Abu Dhabi: Ort von Hamiltons «schlimmsten Befürchtungen»

Lewis Hamilton sitzt fassungslos in seinem Mercedes. Der Formel-1-Superstar weiß, wie der Ablauf kurz nach so einem Rennende ist. Er hat das schließlich schon so oft in seiner Karriere gemacht. Gurt lösen, aus dem Wagen steigen und den Fokus wieder nach vorne richten. An diesem 12. Dezember vor einem Jahr geht das aber nicht.

Hamilton hat in einem der denkwürdigsten und umstrittensten Finale der Motorsport-Königsklasse den WM-Titel an Max Verstappen im Red Bull verloren. Anstatt nach dem so gut wie eingefahrenen historischen achten Triumph von Glückshormonen geflutet zu werden, verharrt Hamilton fast ohnmächtig im Chassis.

Eigenwilliges Safety-Car-Prozedere

«Ich hatte keine Kraft mehr. Ich würde sagen, das war einer der schwierigsten Momente, die ich seit langer, langer Zeit erlebt habe», erzählte Hamilton später, der nun zum Saisonfinale am Sonntag (14.00 Uhr/Sky) hierher wieder zurückkehrt.

In jener Nacht am Persischen Golf fühlte sich der 37-Jährige betrogen. «Meine schlimmsten Befürchtungen wurden lebendig. Ich dachte mir, dass sie mich auf keinen Fall betrügen werden», sagte Hamilton der «Vanity Fair» in einem Interview. «Das ist unmöglich, das wird nicht passieren, ganz sicher nicht.»

Was genau passierte, hat mit dem damaligen Renndirektor Michael Masi zu tun. Der später geschasste Australier legte das Safety-Car-Prozedere so eigenwillig aus, dass Verstappen mit einem Überholmanöver auf der letzten Runde noch am ungläubigen Hamilton zu seiner ersten WM-Krönung vorbeiziehen konnte.

«Wir werden niemals darüber hinwegkommen»

«Nein, Michael, nein, nein, Michael, das war so nicht richtig!», rief Mercedes-Teamchef Toto Wolff damals hilflos über Funk.

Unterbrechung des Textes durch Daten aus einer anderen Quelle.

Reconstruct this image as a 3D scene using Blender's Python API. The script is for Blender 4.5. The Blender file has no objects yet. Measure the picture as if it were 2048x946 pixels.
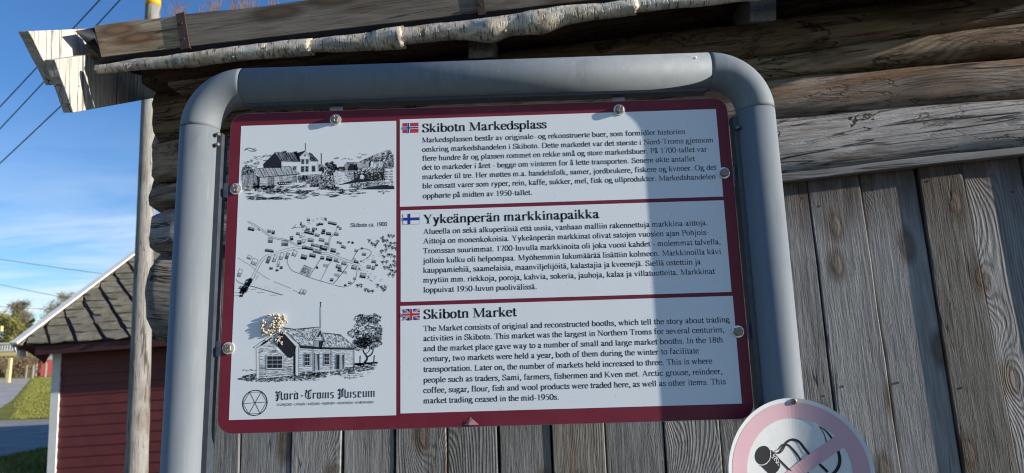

Er kratzte sich am Kopf, immer wieder, tigerte durch die Box und war entsetzt. «Wir werden niemals darüber hinwegkommen, das ist nicht möglich», sagte Wolff nach diesem unglaublichen Adrenalin-Finale.

Seit jenem Tag im Dezember ist eine Menge passiert in der Formel 1. Von Rücktrittsgerüchten um Hamilton über den juristischen Druck von Mercedes auf den Motorsport-Weltverband Fia und die folgende Absetzung Masis bis zum vorzeitigen zweiten Titelgewinn Verstappens.

In São Paulo kollidierten Hamilton und Verstappen am Wochenende sogar wieder einmal. Die Stewards wiesen dem Niederländer, der später mit der Verweigerung der Teamorder für mächtig Zoff bei Red Bull sorgte, die Schuld für das unbedachte Überholmanöver zu und ließen ihn eine Fünf-Sekunden-Strafe verbüßen. «Ich denke, es ist ganz natürlich, dass man ein bisschen zur Zielscheibe wird, wenn man den Erfolg hat», sagte Hamilton gleichmütig. «Aber das ist in Ordnung. Es ist nichts, womit ich nicht schon vorher zu tun hatte.»

Suchte Trost in den Armen seines Vaters

Dass Hamilton auf eine entsprechende Frage hin zuletzt nochmal darauf verwies, dass das Finale 2021 schmutzig abgelaufen sei, lässt Red Bull wiederum kalt. Er könne das «überhaupt nicht nachvollziehen, der Rennleiter hat entschieden», erwiderte Red-Bull-Motorsportberater Helmut Marko. Man könne das Thema nicht immer wieder «hochkommen lassen».

Es ist aber Abu Dhabi. 343 Tage danach am Renntag. Und das Thema wird wieder hochkommen an einem Ort, wo Hamilton vor einem Jahr erst Trost in den Armen seines Vaters Anthony fand.

«Er umarmte mich und ich glaube, er sagte etwas wie: ‚Ich möchte, dass du weißt, wie stolz ich auf dich bin’», erzählte Lewis Hamilton. «Wenn dein Vater dich auf diese Weise umarmt, ist das eine der innigsten Dinge.»